> PROBLEM REQUIREMENTS
Reproduce the first line and every line after it, exactly, through the one containing "bm, 'iron', val)". Leave out the rest.

> MATERIAL PROVIDED
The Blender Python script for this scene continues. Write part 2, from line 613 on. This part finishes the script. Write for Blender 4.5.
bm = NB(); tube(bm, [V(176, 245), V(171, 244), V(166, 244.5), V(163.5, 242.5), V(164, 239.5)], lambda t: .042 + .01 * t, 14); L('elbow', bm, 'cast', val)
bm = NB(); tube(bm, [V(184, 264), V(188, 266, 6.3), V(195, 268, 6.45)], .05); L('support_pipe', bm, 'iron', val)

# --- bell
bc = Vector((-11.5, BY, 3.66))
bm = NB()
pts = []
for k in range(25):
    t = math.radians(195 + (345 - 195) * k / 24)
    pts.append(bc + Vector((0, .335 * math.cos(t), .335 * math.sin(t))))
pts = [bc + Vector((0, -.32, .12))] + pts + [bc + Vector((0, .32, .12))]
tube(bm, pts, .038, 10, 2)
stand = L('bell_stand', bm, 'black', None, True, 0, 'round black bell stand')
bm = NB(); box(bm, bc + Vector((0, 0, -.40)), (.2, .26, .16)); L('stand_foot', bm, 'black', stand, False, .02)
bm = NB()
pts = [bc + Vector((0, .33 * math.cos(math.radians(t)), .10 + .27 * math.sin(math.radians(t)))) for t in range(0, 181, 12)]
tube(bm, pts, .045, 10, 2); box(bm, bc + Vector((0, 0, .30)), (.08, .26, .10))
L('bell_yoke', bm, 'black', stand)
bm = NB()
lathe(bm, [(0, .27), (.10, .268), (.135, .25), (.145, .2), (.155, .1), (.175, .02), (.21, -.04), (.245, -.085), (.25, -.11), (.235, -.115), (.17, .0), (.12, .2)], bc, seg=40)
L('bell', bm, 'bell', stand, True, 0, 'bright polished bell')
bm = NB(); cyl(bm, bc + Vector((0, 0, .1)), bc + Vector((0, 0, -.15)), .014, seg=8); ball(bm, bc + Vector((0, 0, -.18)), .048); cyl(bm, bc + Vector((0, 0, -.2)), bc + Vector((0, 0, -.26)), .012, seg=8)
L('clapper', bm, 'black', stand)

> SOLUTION
The Blender Python script for this scene continues. Write part 2, from line 613 on. This part finishes the script. Write for Blender 4.5.
bm = NB(); tube(bm, [V(176, 245), V(171, 244), V(166, 244.5), V(163.5, 242.5), V(164, 239.5)], lambda t: .042 + .01 * t, 14); L('elbow', bm, 'cast', val)
bm = NB(); tube(bm, [V(184, 264), V(188, 266, 6.3), V(195, 268, 6.45)], .05); L('support_pipe', bm, 'iron', val)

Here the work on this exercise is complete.